-- PROVIDED MATERIAL start --
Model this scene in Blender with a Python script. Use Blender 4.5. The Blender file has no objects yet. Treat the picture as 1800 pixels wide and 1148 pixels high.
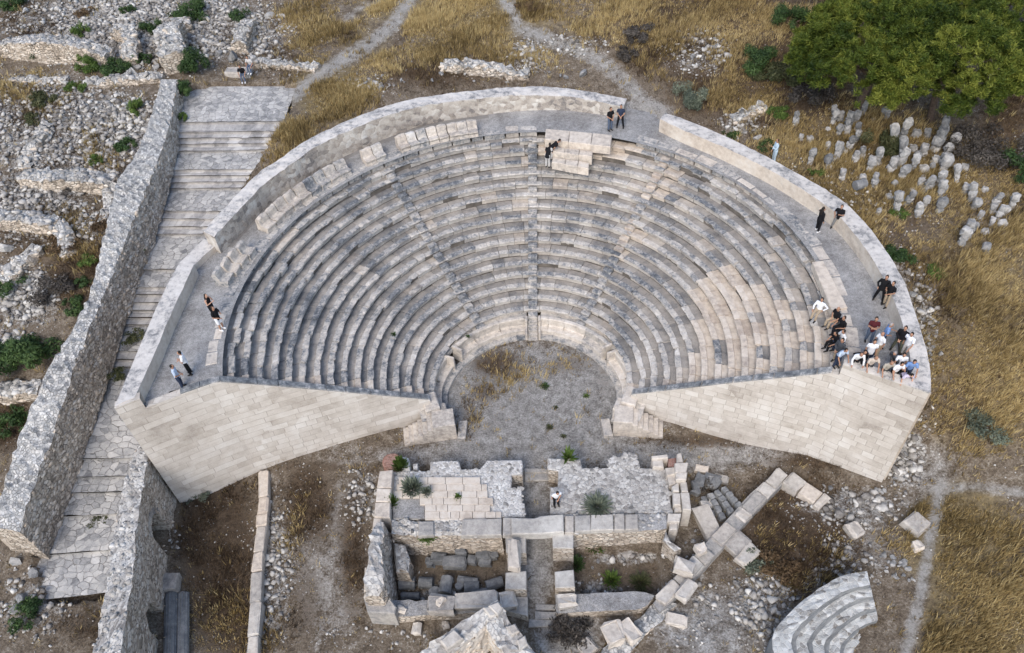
import bpy, bmesh, math, random
import numpy as np
from mathutils import Vector, Matrix, Euler

random.seed(11)
rng = np.random.default_rng(11)
scene = bpy.context.scene
COL = scene.collection
R = math.radians

# ------------------------------------------------------------------ camera
PW, PH, F = 1800, 1148, 1400.0
PITCH, ROLL, YAW = 0.8218, -0.0794, -0.0951
CAM = np.array([2.006, -30.3595, 38.9777])
_cp, _sp, _cy, _sy = math.cos(PITCH), math.sin(PITCH), math.cos(YAW), math.sin(YAW)
FW = np.array([_sy * _cp, _cy * _cp, -_sp]); _rt = np.array([_cy, -_sy, 0.0]); _up = np.cross(_rt, FW)
RT = math.cos(ROLL) * _rt + math.sin(ROLL) * _up
UP = -math.sin(ROLL) * _rt + math.cos(ROLL) * _up
cam_d = bpy.data.cameras.new('camera'); cam = bpy.data.objects.new('camera', cam_d); COL.objects.link(cam)
cam_d.sensor_width = 36; cam_d.lens = 36 * F / PW; cam_d.clip_end = 3000; cam_d.clip_start = 0.1
cam.matrix_world = Matrix(((RT[0], UP[0], -FW[0], CAM[0]), (RT[1], UP[1], -FW[1], CAM[1]), (RT[2], UP[2], -FW[2], CAM[2]), (0, 0, 0, 1)))
scene.camera = cam
scene.render.resolution_x = 1024; scene.render.resolution_y = 653

# ------------------------------------------------------------------ light
SUN_EL, SUN_AZ = 46.0, 194.0            # degrees; azimuth clockwise from +y
world = bpy.data.worlds.new('World'); scene.world = world; world.use_nodes = True
wn = world.node_tree
bg = wn.nodes['Background']; bg.inputs['Strength'].default_value = 0.135
sky = wn.nodes.new('ShaderNodeTexSky'); sky.sky_type = 'NISHITA'; sky.sun_disc = False
sky.sun_elevation = R(SUN_EL); sky.sun_rotation = R(SUN_AZ); sky.air_density = 1.0; sky.dust_density = 2.0
wn.links.new(sky.outputs['Color'], bg.inputs['Color'])
sun_d = bpy.data.lights.new('sun', 'SUN'); sun = bpy.data.objects.new('sun', sun_d); COL.objects.link(sun)
sun_d.energy = 1.15; sun_d.angle = R(28); sun_d.color = (1.0, 0.935, 0.85)
_d = Vector((math.sin(R(SUN_AZ)) * math.cos(R(SUN_EL)), math.cos(R(SUN_AZ)) * math.cos(R(SUN_EL)), math.sin(R(SUN_EL))))
sun.rotation_euler = _d.to_track_quat('Z', 'Y').to_euler()
scene.view_settings.view_transform = 'Standard'; scene.view_settings.look = 'None'
scene.view_settings.exposure = 0.93; scene.view_settings.gamma = 1.0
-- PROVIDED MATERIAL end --
STATED EXERCISE: Repeat exactly and only the lines from the start of the data above through the line that holds "from mathutils import Vector, Matrix, Euler", inclusive. Pictures do not belong in the copy.

COMPLETE OUTPUT:
Model this scene in Blender with a Python script. Use Blender 4.5. The Blender file has no objects yet. Treat the picture as 1800 pixels wide and 1148 pixels high.
import bpy, bmesh, math, random
import numpy as np
from mathutils import Vector, Matrix, Euler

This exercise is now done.